→ **WRITTEN EXERCISE**: You are to retype all of the data exactly as it appears.

######

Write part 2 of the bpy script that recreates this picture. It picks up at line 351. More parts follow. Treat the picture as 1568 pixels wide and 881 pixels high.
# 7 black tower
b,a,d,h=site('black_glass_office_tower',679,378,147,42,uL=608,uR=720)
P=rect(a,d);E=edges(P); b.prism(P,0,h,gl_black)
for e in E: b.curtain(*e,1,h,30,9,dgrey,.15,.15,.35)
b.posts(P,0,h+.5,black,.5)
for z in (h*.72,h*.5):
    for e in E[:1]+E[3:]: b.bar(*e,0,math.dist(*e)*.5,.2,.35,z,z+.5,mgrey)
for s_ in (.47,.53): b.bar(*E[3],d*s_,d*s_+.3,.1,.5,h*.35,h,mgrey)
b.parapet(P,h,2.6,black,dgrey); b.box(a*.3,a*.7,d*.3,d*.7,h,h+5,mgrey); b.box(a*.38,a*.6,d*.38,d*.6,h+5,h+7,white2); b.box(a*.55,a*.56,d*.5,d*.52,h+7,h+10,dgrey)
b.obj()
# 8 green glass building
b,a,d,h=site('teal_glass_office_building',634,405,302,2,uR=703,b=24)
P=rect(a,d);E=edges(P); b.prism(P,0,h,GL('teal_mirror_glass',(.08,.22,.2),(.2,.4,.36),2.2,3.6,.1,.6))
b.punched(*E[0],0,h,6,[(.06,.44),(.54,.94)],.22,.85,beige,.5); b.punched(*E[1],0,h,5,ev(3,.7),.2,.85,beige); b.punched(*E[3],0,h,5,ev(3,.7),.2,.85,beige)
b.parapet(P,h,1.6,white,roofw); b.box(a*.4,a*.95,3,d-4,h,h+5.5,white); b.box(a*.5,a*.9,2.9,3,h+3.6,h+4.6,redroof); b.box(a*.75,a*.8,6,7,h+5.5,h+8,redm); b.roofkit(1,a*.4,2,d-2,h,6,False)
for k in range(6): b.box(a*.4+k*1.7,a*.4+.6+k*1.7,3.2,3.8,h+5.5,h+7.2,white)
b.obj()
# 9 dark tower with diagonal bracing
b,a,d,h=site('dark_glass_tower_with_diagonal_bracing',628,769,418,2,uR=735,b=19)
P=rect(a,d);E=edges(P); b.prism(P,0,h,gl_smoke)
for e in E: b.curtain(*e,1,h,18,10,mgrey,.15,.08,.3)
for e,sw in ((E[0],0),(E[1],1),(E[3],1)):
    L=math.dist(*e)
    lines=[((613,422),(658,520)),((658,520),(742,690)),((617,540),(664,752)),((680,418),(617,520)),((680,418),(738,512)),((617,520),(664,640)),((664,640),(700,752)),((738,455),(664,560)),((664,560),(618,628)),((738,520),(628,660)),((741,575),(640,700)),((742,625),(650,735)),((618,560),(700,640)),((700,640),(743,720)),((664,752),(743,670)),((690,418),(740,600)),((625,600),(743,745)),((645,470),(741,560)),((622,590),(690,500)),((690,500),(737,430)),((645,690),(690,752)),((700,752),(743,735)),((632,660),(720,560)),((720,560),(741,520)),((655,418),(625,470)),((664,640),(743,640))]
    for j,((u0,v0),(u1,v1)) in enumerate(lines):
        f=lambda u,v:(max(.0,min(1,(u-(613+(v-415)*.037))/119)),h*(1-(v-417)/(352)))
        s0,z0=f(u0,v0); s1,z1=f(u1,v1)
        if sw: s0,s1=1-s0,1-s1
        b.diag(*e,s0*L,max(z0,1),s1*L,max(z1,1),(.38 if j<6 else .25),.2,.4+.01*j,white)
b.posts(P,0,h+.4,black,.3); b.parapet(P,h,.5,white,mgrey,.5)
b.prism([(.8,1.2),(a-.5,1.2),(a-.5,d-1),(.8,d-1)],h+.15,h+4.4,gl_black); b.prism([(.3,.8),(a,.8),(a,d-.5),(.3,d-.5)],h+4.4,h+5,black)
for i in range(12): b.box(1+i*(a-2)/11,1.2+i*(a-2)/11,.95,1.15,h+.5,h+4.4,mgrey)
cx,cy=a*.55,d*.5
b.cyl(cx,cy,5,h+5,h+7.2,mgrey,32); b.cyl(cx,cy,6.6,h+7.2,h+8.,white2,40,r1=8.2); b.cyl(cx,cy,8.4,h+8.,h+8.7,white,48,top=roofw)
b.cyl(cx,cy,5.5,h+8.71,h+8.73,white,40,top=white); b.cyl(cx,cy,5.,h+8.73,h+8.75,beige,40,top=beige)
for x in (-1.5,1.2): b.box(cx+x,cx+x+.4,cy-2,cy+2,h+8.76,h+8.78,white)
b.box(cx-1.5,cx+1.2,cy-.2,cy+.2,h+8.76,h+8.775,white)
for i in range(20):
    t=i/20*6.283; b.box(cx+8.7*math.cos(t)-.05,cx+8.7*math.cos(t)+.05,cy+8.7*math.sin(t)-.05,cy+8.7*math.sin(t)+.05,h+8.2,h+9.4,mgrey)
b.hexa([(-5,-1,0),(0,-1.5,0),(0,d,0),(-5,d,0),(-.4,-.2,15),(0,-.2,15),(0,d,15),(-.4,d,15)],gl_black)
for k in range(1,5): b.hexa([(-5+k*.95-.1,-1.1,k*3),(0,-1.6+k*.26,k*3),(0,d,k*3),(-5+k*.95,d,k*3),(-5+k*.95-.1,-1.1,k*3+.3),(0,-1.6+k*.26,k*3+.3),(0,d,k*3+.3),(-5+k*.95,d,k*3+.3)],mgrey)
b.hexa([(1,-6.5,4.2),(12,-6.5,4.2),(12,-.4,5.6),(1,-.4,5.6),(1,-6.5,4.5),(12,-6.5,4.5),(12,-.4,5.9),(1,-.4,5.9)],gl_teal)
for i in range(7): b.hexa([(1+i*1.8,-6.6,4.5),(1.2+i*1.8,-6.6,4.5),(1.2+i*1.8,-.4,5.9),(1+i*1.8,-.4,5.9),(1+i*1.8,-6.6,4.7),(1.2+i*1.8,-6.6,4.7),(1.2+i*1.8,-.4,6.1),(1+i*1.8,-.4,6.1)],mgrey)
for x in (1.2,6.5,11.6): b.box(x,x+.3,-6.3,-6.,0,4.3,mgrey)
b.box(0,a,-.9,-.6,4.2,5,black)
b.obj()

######

→ **THE REPLY**:
Write part 2 of the bpy script that recreates this picture. It picks up at line 351. More parts follow. Treat the picture as 1568 pixels wide and 881 pixels high.
# 7 black tower
b,a,d,h=site('black_glass_office_tower',679,378,147,42,uL=608,uR=720)
P=rect(a,d);E=edges(P); b.prism(P,0,h,gl_black)
for e in E: b.curtain(*e,1,h,30,9,dgrey,.15,.15,.35)
b.posts(P,0,h+.5,black,.5)
for z in (h*.72,h*.5):
    for e in E[:1]+E[3:]: b.bar(*e,0,math.dist(*e)*.5,.2,.35,z,z+.5,mgrey)
for s_ in (.47,.53): b.bar(*E[3],d*s_,d*s_+.3,.1,.5,h*.35,h,mgrey)
b.parapet(P,h,2.6,black,dgrey); b.box(a*.3,a*.7,d*.3,d*.7,h,h+5,mgrey); b.box(a*.38,a*.6,d*.38,d*.6,h+5,h+7,white2); b.box(a*.55,a*.56,d*.5,d*.52,h+7,h+10,dgrey)
b.obj()
# 8 green glass building
b,a,d,h=site('teal_glass_office_building',634,405,302,2,uR=703,b=24)
P=rect(a,d);E=edges(P); b.prism(P,0,h,GL('teal_mirror_glass',(.08,.22,.2),(.2,.4,.36),2.2,3.6,.1,.6))
b.punched(*E[0],0,h,6,[(.06,.44),(.54,.94)],.22,.85,beige,.5); b.punched(*E[1],0,h,5,ev(3,.7),.2,.85,beige); b.punched(*E[3],0,h,5,ev(3,.7),.2,.85,beige)
b.parapet(P,h,1.6,white,roofw); b.box(a*.4,a*.95,3,d-4,h,h+5.5,white); b.box(a*.5,a*.9,2.9,3,h+3.6,h+4.6,redroof); b.box(a*.75,a*.8,6,7,h+5.5,h+8,redm); b.roofkit(1,a*.4,2,d-2,h,6,False)
for k in range(6): b.box(a*.4+k*1.7,a*.4+.6+k*1.7,3.2,3.8,h+5.5,h+7.2,white)
b.obj()
# 9 dark tower with diagonal bracing
b,a,d,h=site('dark_glass_tower_with_diagonal_bracing',628,769,418,2,uR=735,b=19)
P=rect(a,d);E=edges(P); b.prism(P,0,h,gl_smoke)
for e in E: b.curtain(*e,1,h,18,10,mgrey,.15,.08,.3)
for e,sw in ((E[0],0),(E[1],1),(E[3],1)):
    L=math.dist(*e)
    lines=[((613,422),(658,520)),((658,520),(742,690)),((617,540),(664,752)),((680,418),(617,520)),((680,418),(738,512)),((617,520),(664,640)),((664,640),(700,752)),((738,455),(664,560)),((664,560),(618,628)),((738,520),(628,660)),((741,575),(640,700)),((742,625),(650,735)),((618,560),(700,640)),((700,640),(743,720)),((664,752),(743,670)),((690,418),(740,600)),((625,600),(743,745)),((645,470),(741,560)),((622,590),(690,500)),((690,500),(737,430)),((645,690),(690,752)),((700,752),(743,735)),((632,660),(720,560)),((720,560),(741,520)),((655,418),(625,470)),((664,640),(743,640))]
    for j,((u0,v0),(u1,v1)) in enumerate(lines):
        f=lambda u,v:(max(.0,min(1,(u-(613+(v-415)*.037))/119)),h*(1-(v-417)/(352)))
        s0,z0=f(u0,v0); s1,z1=f(u1,v1)
        if sw: s0,s1=1-s0,1-s1
        b.diag(*e,s0*L,max(z0,1),s1*L,max(z1,1),(.38 if j<6 else .25),.2,.4+.01*j,white)
b.posts(P,0,h+.4,black,.3); b.parapet(P,h,.5,white,mgrey,.5)
b.prism([(.8,1.2),(a-.5,1.2),(a-.5,d-1),(.8,d-1)],h+.15,h+4.4,gl_black); b.prism([(.3,.8),(a,.8),(a,d-.5),(.3,d-.5)],h+4.4,h+5,black)
for i in range(12): b.box(1+i*(a-2)/11,1.2+i*(a-2)/11,.95,1.15,h+.5,h+4.4,mgrey)
cx,cy=a*.55,d*.5
b.cyl(cx,cy,5,h+5,h+7.2,mgrey,32); b.cyl(cx,cy,6.6,h+7.2,h+8.,white2,40,r1=8.2); b.cyl(cx,cy,8.4,h+8.,h+8.7,white,48,top=roofw)
b.cyl(cx,cy,5.5,h+8.71,h+8.73,white,40,top=white); b.cyl(cx,cy,5.,h+8.73,h+8.75,beige,40,top=beige)
for x in (-1.5,1.2): b.box(cx+x,cx+x+.4,cy-2,cy+2,h+8.76,h+8.78,white)
b.box(cx-1.5,cx+1.2,cy-.2,cy+.2,h+8.76,h+8.775,white)
for i in range(20):
    t=i/20*6.283; b.box(cx+8.7*math.cos(t)-.05,cx+8.7*math.cos(t)+.05,cy+8.7*math.sin(t)-.05,cy+8.7*math.sin(t)+.05,h+8.2,h+9.4,mgrey)
b.hexa([(-5,-1,0),(0,-1.5,0),(0,d,0),(-5,d,0),(-.4,-.2,15),(0,-.2,15),(0,d,15),(-.4,d,15)],gl_black)
for k in range(1,5): b.hexa([(-5+k*.95-.1,-1.1,k*3),(0,-1.6+k*.26,k*3),(0,d,k*3),(-5+k*.95,d,k*3),(-5+k*.95-.1,-1.1,k*3+.3),(0,-1.6+k*.26,k*3+.3),(0,d,k*3+.3),(-5+k*.95,d,k*3+.3)],mgrey)
b.hexa([(1,-6.5,4.2),(12,-6.5,4.2),(12,-.4,5.6),(1,-.4,5.6),(1,-6.5,4.5),(12,-6.5,4.5),(12,-.4,5.9),(1,-.4,5.9)],gl_teal)
for i in range(7): b.hexa([(1+i*1.8,-6.6,4.5),(1.2+i*1.8,-6.6,4.5),(1.2+i*1.8,-.4,5.9),(1+i*1.8,-.4,5.9),(1+i*1.8,-6.6,4.7),(1.2+i*1.8,-6.6,4.7),(1.2+i*1.8,-.4,6.1),(1+i*1.8,-.4,6.1)],mgrey)
for x in (1.2,6.5,11.6): b.box(x,x+.3,-6.3,-6.,0,4.3,mgrey)
b.box(0,a,-.9,-.6,4.2,5,black)
b.obj()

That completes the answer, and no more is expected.